Kenichi Asai

Kenichi Asai

Associate Professor
Dept. of Information Science, Ochanomizu University

Delimited Continuations for Everyone

Have you thought of continuations as something that only program semanticists and compiler implementers are concerned with? In fact, the concept of continuations appears everywhere and is useful for everyone. In this talk, I first introduce delimited continuations from the programmer's perspective directly without requiring any program transformation or semantic arguments. I then show how various seemingly complex programs can be written simply and concisely by manipulating delimited continuations. The goal here is to convince you that delimited continuations are useful in day-to-day programming. Finally, I speculate on the Curry-Howard isomorphism of delimited continuations, which could open the door for the introduction of delimited continuations into theorem proving.
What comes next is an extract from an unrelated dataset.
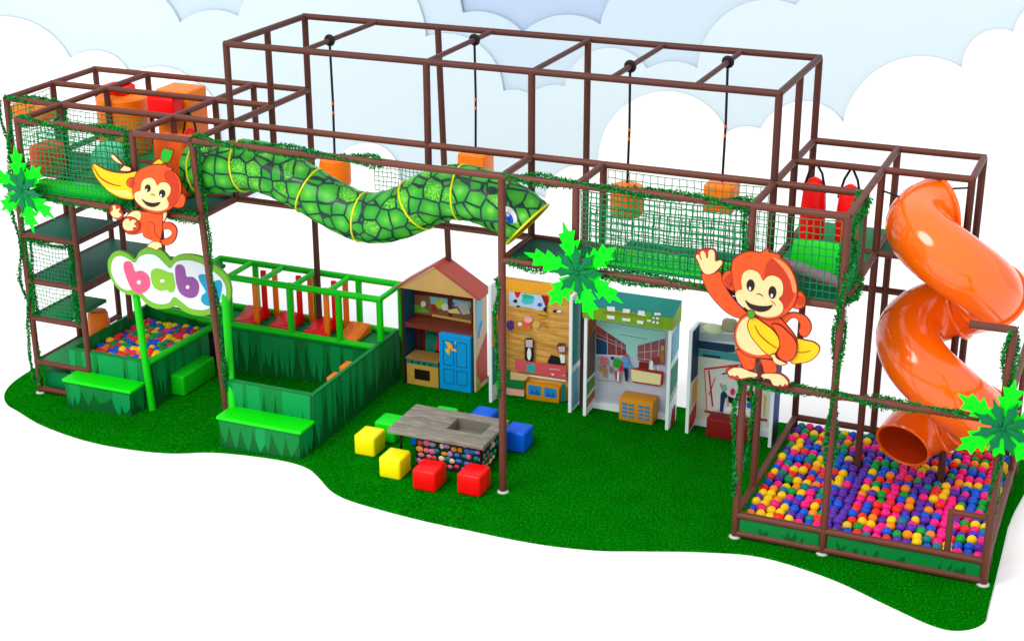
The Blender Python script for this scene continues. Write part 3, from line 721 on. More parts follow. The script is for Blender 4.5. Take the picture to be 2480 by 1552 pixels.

Kenichi Asai is an associate professor in the Department of Information Science at Ochanomizu University, Japan. His research interest centers around the "essence" (in his own way) of programming languages. He designed a Scheme-based reflective language Black (code), because reflective languages represent the essence of interpreters in the most distilled way. He studied partial evaluation because it is the only general framework for compilation of reflective languages. He was attracted to delimited continuations because they explain various complex behavior of programming languages in a succinct and understandable manner. He is also interested in education of programming languages, because teaching forces us to think about the essence. He is a strong advocator of Design Recipe, which he believes is one of the essence of programming in general, and uses it to teach OCaml in the university. He ported the universe teachpack of Racket to OCaml, because it exhibits the essential model of game programming.

Recently, he is co-developing an interactive OCaml type debugger as well as an OCaml stepper that uses delimited continuations in a non-trivial way. He believes both the tools are essential for beginning students.